Sunday, May 15, 2011

A Wheelbarrow Full of Money

I have made it to the middle of STUNTMAN!, yes, the glossy center pages with photographs, the best part of any nonfiction book. I haven't made it to SMOKEY AND THE BANDIT II (or even the original SMOKEY AND THE BANDIT) in the text, but in the photo section is an ad that Hal Needham took out in VARIETY after the opening of that sequel, quoting some devastating reviews ("His intentional carelessness concerning the art of filmmaking demonstrates a total lack of regard for his audience") and contrasting them with the fact that SMOKEY AND THE BANDIT II had "THE BIGGEST OPENING WEEK IN THE HISTORY OF THE FILM BUSINESS!" The ad is illustrated with a photo of Hal Needham sitting on a wheelbarrow full of money in front of a bank, shrugging sarcastically! That is some ad. My friend thinks it misses the point. He acutely recalls the feeling of betrayal that came over him as a boy (and worshipper of the original) watching SMOKEY AND THE BANDIT II. Instead of trying to win the race - SPOILER ALERT! - the Bandit decides to save a sick elephant or something. People want to see the Bandit win the race! That's what my friend says. And that's what the critics were getting at.

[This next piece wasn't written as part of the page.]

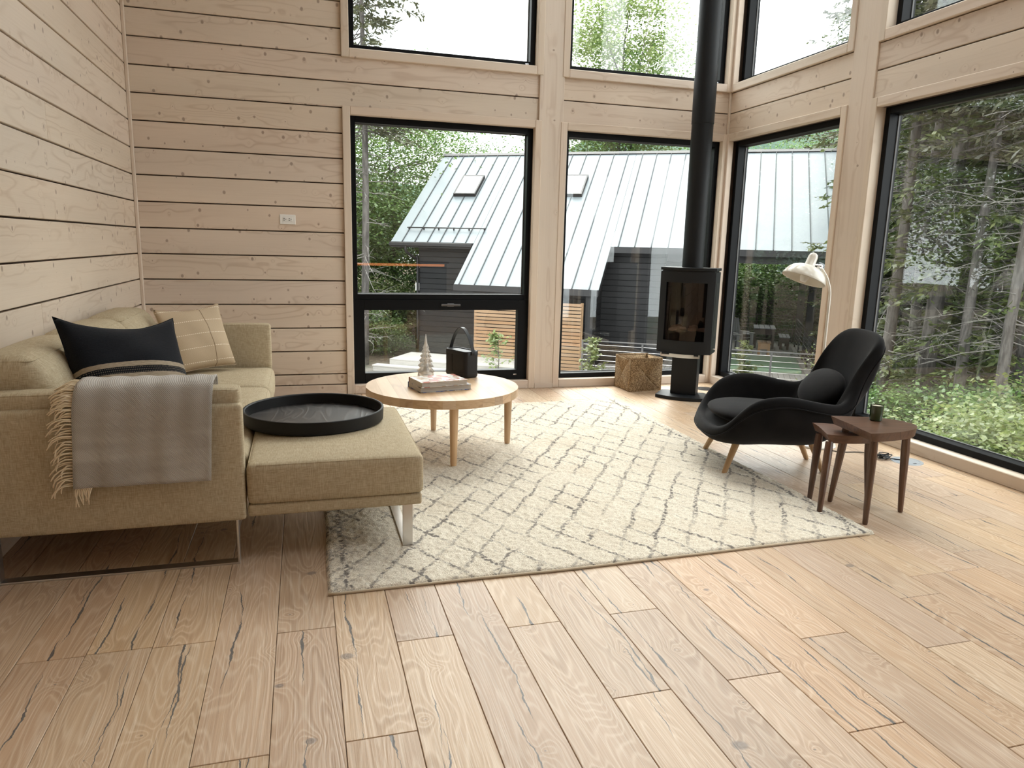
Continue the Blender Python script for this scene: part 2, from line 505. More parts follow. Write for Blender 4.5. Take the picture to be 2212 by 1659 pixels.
def plank_wall(wall, axis, face, inward, lo, hi, holes, z0=0.0, z1=ZC, joints=()):
    """horizontal courses; holes = (a, b, za, zb) rectangles left free"""
    th = .028
    k = -4
    while SEAM0 + PITCH * k < z1:
        a, b = SEAM0 + PITCH * k + GAP / 2, SEAM0 + PITCH * (k + 1) - GAP / 2
        a, b = max(a, z0), min(b, z1)
        k += 1
        if b - a < .02: continue
        levels = sorted({a, b} | {z for h in holes for z in h[2:4] if a < z < b})
        for za, zb in zip(levels[:-1], levels[1:]):
            hs = [(h[0], h[1]) for h in holes if h[2] < (za + zb) / 2 < h[3]]
            for p, q in cut_intervals(lo, hi, hs):
                cuts = [p] + [j for (kk, j) in joints if kk == k - 1 and p + .1 < j < q - .1] + [q]
                for u, v in zip(cuts[:-1], cuts[1:]):
                    f0, f1 = sorted((face, face - inward * th))
                    if axis == 'X': board('plank', M['pine'], wall, u, v, f0, f1, za, zb, 'X', 'Z', .003)
                    else: board('plank', M['pine'], wall, f0, f1, u, v, za, zb, 'Y', 'Z', .003)

def back_board(mb, axis, f0, f1, lo, hi, holes, z0, z1):
    xs = sorted({lo, hi} | {h[0] for h in holes} | {h[1] for h in holes})
    for a, b in zip(xs[:-1], xs[1:]):
        hs = [(h[2], h[3]) for h in holes if h[0] < (a + b) / 2 < h[1]]
        for p, q in cut_intervals(z0, z1, hs):
            if axis == 'X': mb.box(a, b, f0, f1, p, q)
            else: mb.box(f0, f1, a, b, p, q)

# window openings (black frame outer rectangles): (lo, hi, z0, z1)
LOW, HIGH = (.076, 2.257), (2.75, 4.72)
B_WIN = [(.395, 1.934), (2.225, 3.744)]
R_WIN = [(4.637, 6.085), (2.82, 4.288), (1.00, 2.47)]
b_open = [(a - .06, b + .06, -.1, LOW[1] + .06) for a, b in B_WIN] + [(a - .06, b + .06, HIGH[0] - .065, HIGH[1] + .06) for a, b in B_WIN]
r_open = [(a - .06, b + .055, -.1, LOW[1] + .06) for a, b in R_WIN] + [(a - .06, b + .055, HIGH[0] - .075, HIGH[1] + .06) for a, b in R_WIN]
post_b = [(1.985, 2.165, -.1, 9)]
post_r = [(4.343, 4.577, -.1, 9), (2.525, 2.76, -.1, 9)]

wall_back = MB()
back_board(wall_back, 'X', YB + .030, YB + .14, XL - .15, XR + .2, [(a, b, LOW[0] - .01, LOW[1]) for a, b in B_WIN] + [(a, b, *HIGH) for a, b in B_WIN], -.08, ZC)
wall_back = wall_back.build('wall_back', M['gap'])
tag(wall_back, 'back wall of whitewashed pine planks with two window bays', 'wall', kind='structure')
plank_wall(wall_back, 'X', YB, -1, XL, XR, b_open + post_b, z0=.085)
board('post', M['casing'], wall_back, 1.965, 2.185, YB - .022, YB + .03, 0, ZC, 'Z', 'X', .003)

wall_right = MB()
back_board(wall_right, 'Y', XR + .030, XR + .16, YF, YB + .2, [(a, b, LOW[0] - .01, LOW[1]) for a, b in R_WIN] + [(a, b, *HIGH) for a, b in R_WIN], -.08, ZC)
wall_right = wall_right.build('wall_right', M['gap'])
tag(wall_right, 'right wall of whitewashed pine planks with tall windows to the forest', 'wall', kind='structure')
plank_wall(wall_right, 'Y', XR, -1, YF, YB, r_open + post_r, z0=.085)
board('post', M['casing'], wall_right, XR - .012, XR + .03, 4.343, 4.577, 0, ZC, 'Z', 'Y', .003)
board('post', M['casing'], wall_right, XR - .012, XR + .03, 2.525, 2.76, 0, ZC, 'Z', 'Y', .003)

wall_left = MB().box(XL - .16, XL - .030, YF - .1, YB + .15, -.08, ZC).build('wall_left', M['gap'])
tag(wall_left, 'left wall of whitewashed pine planks behind the sofa', 'wall', kind='structure')
lj = [(k, random.uniform(-.5, 1.5)) for k in range(-4, 24, 2)] + [(0, 3.92), (k_ := 3, 2.2)] + [(k, random.uniform(2.0, 4.6)) for k in (5, 8, 10, 13)]
plank_wall(wall_left, 'Y', XL, 1, YF, YB, [], z0=.085, joints=lj)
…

My friend was particularly upset by the part Barry B. once described on this "blog" as "a scene where 30 or so semi and dump trucks were up against 30 or so law vehicles and they were driving around in circles running into each other like a rodeo." That's when everyone was craving a plot the most, thought my friend, and that's exactly the moment when Hal Needham became entranced by the mere logistics of what he was doing and left the fans behind. Hal Needham may have believed he was shaming the critics by sitting on his wheelbarrow full of money, but he was really sort of shaming the audience. That's the thinking around these parts, anyway.